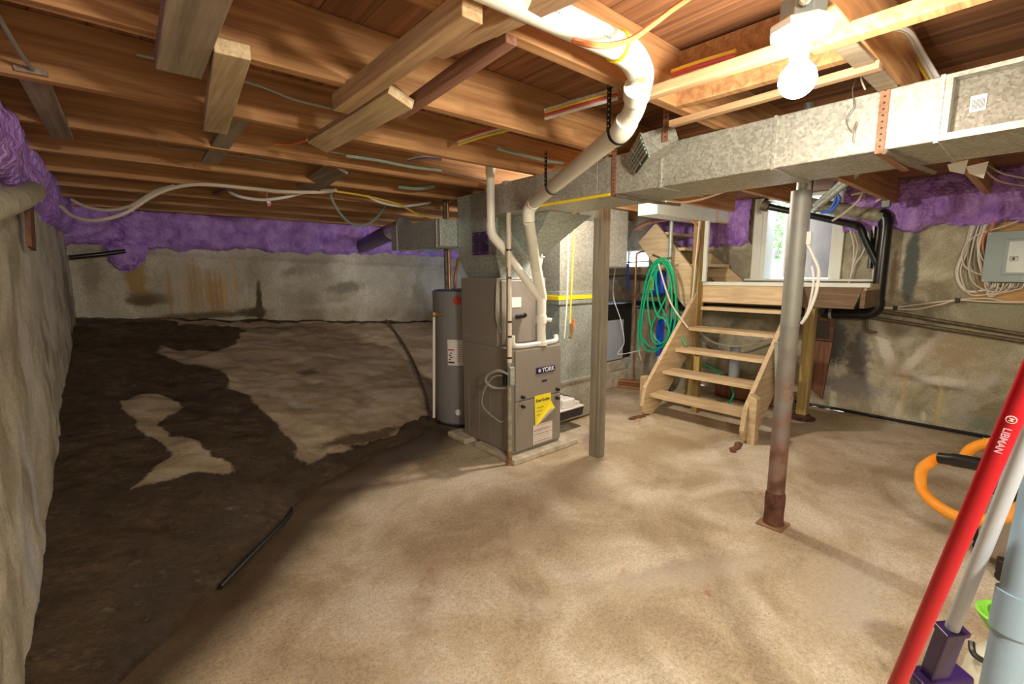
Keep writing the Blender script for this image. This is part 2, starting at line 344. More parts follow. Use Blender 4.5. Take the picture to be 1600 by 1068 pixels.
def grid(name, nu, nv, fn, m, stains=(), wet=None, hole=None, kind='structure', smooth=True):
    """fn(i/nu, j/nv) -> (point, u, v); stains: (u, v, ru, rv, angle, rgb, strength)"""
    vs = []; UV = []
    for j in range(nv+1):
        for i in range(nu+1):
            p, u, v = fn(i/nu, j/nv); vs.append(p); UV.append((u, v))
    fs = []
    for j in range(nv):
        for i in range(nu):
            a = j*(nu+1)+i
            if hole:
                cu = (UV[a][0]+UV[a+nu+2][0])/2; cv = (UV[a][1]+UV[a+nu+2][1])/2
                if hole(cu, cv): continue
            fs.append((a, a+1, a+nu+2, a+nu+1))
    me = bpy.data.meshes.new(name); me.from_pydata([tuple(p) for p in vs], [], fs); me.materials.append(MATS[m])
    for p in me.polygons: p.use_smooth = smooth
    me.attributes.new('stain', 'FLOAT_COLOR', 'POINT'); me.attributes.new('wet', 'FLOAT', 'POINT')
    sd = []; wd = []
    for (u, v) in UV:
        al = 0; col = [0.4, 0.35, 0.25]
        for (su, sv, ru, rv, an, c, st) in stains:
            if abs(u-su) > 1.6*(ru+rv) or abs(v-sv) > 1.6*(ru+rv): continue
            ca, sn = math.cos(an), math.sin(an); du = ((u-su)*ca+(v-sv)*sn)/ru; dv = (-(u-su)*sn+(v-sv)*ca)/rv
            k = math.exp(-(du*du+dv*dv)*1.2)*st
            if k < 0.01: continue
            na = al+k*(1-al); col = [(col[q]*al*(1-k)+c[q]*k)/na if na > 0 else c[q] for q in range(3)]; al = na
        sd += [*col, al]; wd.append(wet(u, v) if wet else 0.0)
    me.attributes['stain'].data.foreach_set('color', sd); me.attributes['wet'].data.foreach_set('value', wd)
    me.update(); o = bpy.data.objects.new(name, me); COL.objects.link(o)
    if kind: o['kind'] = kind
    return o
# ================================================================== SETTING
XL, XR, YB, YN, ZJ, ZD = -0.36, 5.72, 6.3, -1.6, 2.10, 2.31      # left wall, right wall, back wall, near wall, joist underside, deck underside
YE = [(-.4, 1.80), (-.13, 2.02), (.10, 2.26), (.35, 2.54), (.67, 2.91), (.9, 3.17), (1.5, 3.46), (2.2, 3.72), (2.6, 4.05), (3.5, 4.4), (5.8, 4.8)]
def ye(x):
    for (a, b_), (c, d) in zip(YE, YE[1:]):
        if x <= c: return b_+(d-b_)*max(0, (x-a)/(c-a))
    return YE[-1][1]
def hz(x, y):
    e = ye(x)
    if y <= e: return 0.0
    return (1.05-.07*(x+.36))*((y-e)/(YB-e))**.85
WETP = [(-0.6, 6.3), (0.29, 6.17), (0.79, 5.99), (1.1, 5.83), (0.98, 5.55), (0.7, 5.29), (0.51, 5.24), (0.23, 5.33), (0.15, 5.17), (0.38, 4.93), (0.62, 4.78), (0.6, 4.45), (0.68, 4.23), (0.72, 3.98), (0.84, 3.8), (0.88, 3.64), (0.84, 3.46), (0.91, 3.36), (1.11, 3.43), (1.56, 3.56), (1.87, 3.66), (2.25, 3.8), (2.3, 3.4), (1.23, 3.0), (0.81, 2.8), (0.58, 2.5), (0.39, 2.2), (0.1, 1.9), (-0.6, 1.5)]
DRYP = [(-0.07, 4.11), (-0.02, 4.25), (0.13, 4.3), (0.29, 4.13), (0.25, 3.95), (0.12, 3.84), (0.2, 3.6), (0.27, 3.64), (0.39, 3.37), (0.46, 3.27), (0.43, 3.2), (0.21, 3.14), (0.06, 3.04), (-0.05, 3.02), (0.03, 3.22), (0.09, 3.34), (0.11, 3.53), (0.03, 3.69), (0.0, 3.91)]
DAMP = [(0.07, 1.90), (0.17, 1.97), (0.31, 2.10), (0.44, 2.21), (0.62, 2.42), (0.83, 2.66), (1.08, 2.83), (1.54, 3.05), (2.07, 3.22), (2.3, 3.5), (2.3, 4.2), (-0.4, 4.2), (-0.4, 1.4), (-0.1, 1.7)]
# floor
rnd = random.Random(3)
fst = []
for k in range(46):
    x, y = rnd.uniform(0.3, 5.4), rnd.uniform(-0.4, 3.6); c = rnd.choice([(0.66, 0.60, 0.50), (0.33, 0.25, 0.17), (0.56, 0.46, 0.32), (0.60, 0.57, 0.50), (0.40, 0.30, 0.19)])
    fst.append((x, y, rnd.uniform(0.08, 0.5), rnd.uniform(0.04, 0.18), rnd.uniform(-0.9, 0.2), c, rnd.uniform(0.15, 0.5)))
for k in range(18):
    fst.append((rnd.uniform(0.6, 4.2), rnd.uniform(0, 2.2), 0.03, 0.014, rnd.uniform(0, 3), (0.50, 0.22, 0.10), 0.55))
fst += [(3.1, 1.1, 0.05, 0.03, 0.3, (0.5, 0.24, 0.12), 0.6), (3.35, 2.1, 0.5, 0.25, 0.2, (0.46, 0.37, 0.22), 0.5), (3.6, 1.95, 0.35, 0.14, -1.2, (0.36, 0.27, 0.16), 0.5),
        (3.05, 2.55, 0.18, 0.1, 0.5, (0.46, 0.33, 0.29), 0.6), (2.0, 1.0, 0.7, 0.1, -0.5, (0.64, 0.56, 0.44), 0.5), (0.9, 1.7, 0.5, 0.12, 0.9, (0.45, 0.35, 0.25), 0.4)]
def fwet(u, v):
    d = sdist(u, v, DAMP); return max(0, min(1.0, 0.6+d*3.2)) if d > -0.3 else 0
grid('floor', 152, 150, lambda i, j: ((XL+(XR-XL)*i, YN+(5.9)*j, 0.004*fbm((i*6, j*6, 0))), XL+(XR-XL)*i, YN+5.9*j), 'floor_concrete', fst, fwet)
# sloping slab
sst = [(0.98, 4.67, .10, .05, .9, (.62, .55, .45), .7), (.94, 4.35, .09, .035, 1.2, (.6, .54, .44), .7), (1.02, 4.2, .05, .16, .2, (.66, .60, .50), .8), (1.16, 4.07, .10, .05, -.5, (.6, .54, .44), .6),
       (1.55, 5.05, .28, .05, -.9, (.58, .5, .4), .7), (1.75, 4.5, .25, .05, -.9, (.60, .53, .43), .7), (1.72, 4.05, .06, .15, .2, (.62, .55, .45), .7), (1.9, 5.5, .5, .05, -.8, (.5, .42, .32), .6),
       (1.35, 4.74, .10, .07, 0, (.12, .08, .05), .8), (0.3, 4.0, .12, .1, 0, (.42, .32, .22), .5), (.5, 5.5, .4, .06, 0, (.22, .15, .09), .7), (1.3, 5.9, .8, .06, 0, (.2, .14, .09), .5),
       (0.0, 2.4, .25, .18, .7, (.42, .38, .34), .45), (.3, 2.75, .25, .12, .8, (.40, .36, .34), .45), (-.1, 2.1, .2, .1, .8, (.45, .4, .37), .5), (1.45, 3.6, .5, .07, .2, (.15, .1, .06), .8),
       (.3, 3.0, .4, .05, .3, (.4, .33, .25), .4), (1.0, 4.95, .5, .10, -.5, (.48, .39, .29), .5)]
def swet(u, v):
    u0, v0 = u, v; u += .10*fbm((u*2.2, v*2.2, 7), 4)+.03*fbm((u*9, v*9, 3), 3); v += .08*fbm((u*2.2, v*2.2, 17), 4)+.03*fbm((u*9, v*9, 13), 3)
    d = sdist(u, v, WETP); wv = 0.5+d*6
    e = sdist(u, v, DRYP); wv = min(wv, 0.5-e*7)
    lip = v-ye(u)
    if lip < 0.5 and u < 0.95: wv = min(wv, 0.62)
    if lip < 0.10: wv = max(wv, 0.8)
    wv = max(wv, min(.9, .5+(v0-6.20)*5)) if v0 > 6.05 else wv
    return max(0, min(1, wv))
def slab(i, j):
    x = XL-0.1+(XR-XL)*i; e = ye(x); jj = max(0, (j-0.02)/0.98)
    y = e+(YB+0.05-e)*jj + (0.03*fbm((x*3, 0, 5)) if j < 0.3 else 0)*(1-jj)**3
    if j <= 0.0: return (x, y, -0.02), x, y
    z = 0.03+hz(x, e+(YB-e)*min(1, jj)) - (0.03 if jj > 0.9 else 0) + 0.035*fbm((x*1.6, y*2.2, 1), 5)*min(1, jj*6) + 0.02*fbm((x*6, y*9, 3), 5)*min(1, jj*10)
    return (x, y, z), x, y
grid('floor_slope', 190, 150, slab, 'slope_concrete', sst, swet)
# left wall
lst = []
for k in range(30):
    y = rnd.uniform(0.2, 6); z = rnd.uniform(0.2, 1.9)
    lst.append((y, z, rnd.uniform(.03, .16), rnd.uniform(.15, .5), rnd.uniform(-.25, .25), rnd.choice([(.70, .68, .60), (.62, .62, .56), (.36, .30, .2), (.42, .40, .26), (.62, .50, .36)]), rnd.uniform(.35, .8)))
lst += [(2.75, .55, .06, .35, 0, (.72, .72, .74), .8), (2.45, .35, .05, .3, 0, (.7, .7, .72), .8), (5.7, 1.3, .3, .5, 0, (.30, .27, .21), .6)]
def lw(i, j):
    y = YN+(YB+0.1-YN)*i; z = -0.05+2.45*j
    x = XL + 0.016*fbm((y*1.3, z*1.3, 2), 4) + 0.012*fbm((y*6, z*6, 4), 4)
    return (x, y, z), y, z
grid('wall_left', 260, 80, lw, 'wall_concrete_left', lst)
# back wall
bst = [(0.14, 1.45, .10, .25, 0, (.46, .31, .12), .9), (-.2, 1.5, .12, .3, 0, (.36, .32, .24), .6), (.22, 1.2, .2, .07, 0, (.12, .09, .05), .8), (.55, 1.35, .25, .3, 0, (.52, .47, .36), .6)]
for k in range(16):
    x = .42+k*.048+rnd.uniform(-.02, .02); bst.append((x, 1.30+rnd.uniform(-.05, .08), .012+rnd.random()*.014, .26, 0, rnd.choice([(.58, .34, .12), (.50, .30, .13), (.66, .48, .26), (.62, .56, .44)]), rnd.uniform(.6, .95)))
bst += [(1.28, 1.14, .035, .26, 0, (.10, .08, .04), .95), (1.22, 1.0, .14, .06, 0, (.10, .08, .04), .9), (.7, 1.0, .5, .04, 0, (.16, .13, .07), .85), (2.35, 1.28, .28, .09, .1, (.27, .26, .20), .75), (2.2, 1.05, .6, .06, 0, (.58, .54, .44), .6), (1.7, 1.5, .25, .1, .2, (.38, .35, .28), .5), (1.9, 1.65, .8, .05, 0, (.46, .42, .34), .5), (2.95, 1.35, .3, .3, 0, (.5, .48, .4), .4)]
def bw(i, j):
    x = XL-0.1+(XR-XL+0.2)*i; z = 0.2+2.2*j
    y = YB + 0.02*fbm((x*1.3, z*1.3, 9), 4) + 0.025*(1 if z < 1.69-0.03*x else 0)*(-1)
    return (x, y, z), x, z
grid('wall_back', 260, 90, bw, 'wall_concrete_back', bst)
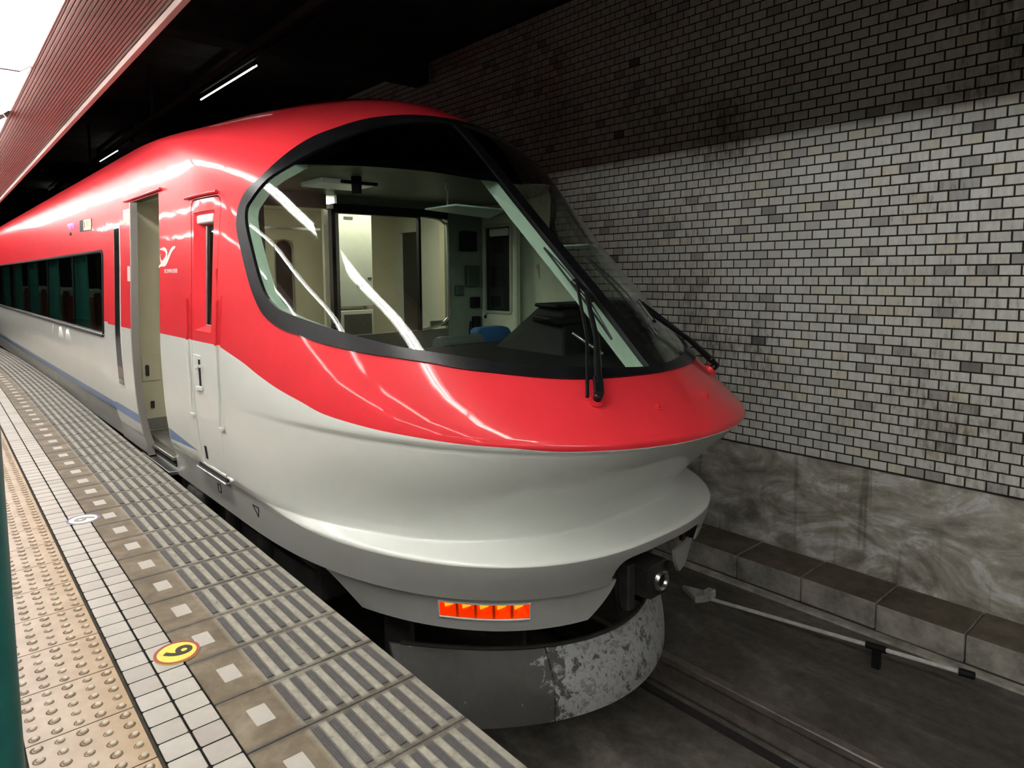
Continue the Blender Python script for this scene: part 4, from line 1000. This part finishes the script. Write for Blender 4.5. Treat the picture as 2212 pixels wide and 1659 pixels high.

==========

WRITTEN REQUEST
Write out every line of the data that holds the word "script".

FULL RESPONSE
Keep writing the Blender script for this image. This is part 2, starting at line 344. More parts follow. Use Blender 4.5. Take the picture to be 1600 by 1068 pixels.
Continue the Blender Python script for this scene: part 4, from line 1000. This part finishes the script. Write for Blender 4.5. Treat the picture as 2212 pixels wide and 1659 pixels high.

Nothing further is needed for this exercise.